→ TASK GOAL: The exercise asks for every line of the data to be reproduced exactly.
══ SUPPLIED DATA
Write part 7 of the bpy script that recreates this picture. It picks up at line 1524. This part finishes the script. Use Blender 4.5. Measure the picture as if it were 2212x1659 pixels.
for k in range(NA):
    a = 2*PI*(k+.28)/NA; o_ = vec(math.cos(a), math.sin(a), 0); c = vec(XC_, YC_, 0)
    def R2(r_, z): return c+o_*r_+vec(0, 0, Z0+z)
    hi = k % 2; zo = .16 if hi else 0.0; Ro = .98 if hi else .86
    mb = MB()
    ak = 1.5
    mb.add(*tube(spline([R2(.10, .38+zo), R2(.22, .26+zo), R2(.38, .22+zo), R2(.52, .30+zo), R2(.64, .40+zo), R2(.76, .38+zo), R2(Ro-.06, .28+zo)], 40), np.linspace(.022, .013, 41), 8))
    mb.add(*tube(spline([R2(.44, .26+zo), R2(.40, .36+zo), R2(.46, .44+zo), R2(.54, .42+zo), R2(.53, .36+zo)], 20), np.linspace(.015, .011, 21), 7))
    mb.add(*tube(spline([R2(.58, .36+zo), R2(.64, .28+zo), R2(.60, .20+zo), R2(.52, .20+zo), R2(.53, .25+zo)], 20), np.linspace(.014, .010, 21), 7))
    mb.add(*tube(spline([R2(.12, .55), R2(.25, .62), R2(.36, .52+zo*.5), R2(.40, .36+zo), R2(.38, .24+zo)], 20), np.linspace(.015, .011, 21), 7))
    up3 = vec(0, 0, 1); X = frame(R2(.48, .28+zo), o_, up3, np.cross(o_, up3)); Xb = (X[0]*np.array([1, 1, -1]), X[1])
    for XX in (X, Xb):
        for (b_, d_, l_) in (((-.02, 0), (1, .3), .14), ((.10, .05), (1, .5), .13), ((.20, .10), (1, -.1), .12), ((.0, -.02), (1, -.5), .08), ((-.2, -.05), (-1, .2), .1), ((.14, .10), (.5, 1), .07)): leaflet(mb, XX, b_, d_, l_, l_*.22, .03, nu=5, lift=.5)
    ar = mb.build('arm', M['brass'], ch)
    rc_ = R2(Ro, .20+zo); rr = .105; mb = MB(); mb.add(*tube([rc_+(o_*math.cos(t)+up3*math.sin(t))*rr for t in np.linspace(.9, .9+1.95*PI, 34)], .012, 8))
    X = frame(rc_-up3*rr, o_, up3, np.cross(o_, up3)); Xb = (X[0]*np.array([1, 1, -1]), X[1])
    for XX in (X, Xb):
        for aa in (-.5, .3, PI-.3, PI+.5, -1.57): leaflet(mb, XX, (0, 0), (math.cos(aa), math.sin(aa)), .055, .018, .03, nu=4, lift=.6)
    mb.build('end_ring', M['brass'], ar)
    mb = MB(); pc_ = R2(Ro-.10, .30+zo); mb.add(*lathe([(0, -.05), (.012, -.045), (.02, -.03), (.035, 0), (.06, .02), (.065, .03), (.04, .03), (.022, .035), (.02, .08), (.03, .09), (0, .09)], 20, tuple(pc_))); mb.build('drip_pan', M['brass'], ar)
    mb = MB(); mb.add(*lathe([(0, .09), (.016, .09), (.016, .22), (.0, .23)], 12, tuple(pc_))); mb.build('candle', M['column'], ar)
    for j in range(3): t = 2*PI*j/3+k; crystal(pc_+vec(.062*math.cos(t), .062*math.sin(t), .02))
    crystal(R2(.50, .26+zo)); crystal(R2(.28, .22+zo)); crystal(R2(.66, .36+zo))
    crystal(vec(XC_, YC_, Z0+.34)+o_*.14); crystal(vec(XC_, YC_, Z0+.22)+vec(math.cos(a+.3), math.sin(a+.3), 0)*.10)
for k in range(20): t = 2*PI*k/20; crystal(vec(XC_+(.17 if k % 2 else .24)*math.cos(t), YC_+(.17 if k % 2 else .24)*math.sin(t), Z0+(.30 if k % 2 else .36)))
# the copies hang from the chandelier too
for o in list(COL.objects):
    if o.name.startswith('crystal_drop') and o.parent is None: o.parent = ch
════
→ COMPLETED EXERCISE:
Write part 7 of the bpy script that recreates this picture. It picks up at line 1524. This part finishes the script. Use Blender 4.5. Measure the picture as if it were 2212x1659 pixels.
for k in range(NA):
    a = 2*PI*(k+.28)/NA; o_ = vec(math.cos(a), math.sin(a), 0); c = vec(XC_, YC_, 0)
    def R2(r_, z): return c+o_*r_+vec(0, 0, Z0+z)
    hi = k % 2; zo = .16 if hi else 0.0; Ro = .98 if hi else .86
    mb = MB()
    ak = 1.5
    mb.add(*tube(spline([R2(.10, .38+zo), R2(.22, .26+zo), R2(.38, .22+zo), R2(.52, .30+zo), R2(.64, .40+zo), R2(.76, .38+zo), R2(Ro-.06, .28+zo)], 40), np.linspace(.022, .013, 41), 8))
    mb.add(*tube(spline([R2(.44, .26+zo), R2(.40, .36+zo), R2(.46, .44+zo), R2(.54, .42+zo), R2(.53, .36+zo)], 20), np.linspace(.015, .011, 21), 7))
    mb.add(*tube(spline([R2(.58, .36+zo), R2(.64, .28+zo), R2(.60, .20+zo), R2(.52, .20+zo), R2(.53, .25+zo)], 20), np.linspace(.014, .010, 21), 7))
    mb.add(*tube(spline([R2(.12, .55), R2(.25, .62), R2(.36, .52+zo*.5), R2(.40, .36+zo), R2(.38, .24+zo)], 20), np.linspace(.015, .011, 21), 7))
    up3 = vec(0, 0, 1); X = frame(R2(.48, .28+zo), o_, up3, np.cross(o_, up3)); Xb = (X[0]*np.array([1, 1, -1]), X[1])
    for XX in (X, Xb):
        for (b_, d_, l_) in (((-.02, 0), (1, .3), .14), ((.10, .05), (1, .5), .13), ((.20, .10), (1, -.1), .12), ((.0, -.02), (1, -.5), .08), ((-.2, -.05), (-1, .2), .1), ((.14, .10), (.5, 1), .07)): leaflet(mb, XX, b_, d_, l_, l_*.22, .03, nu=5, lift=.5)
    ar = mb.build('arm', M['brass'], ch)
    rc_ = R2(Ro, .20+zo); rr = .105; mb = MB(); mb.add(*tube([rc_+(o_*math.cos(t)+up3*math.sin(t))*rr for t in np.linspace(.9, .9+1.95*PI, 34)], .012, 8))
    X = frame(rc_-up3*rr, o_, up3, np.cross(o_, up3)); Xb = (X[0]*np.array([1, 1, -1]), X[1])
    for XX in (X, Xb):
        for aa in (-.5, .3, PI-.3, PI+.5, -1.57): leaflet(mb, XX, (0, 0), (math.cos(aa), math.sin(aa)), .055, .018, .03, nu=4, lift=.6)
    mb.build('end_ring', M['brass'], ar)
    mb = MB(); pc_ = R2(Ro-.10, .30+zo); mb.add(*lathe([(0, -.05), (.012, -.045), (.02, -.03), (.035, 0), (.06, .02), (.065, .03), (.04, .03), (.022, .035), (.02, .08), (.03, .09), (0, .09)], 20, tuple(pc_))); mb.build('drip_pan', M['brass'], ar)
    mb = MB(); mb.add(*lathe([(0, .09), (.016, .09), (.016, .22), (.0, .23)], 12, tuple(pc_))); mb.build('candle', M['column'], ar)
    for j in range(3): t = 2*PI*j/3+k; crystal(pc_+vec(.062*math.cos(t), .062*math.sin(t), .02))
    crystal(R2(.50, .26+zo)); crystal(R2(.28, .22+zo)); crystal(R2(.66, .36+zo))
    crystal(vec(XC_, YC_, Z0+.34)+o_*.14); crystal(vec(XC_, YC_, Z0+.22)+vec(math.cos(a+.3), math.sin(a+.3), 0)*.10)
for k in range(20): t = 2*PI*k/20; crystal(vec(XC_+(.17 if k % 2 else .24)*math.cos(t), YC_+(.17 if k % 2 else .24)*math.sin(t), Z0+(.30 if k % 2 else .36)))
# the copies hang from the chandelier too
for o in list(COL.objects):
    if o.name.startswith('crystal_drop') and o.parent is None: o.parent = ch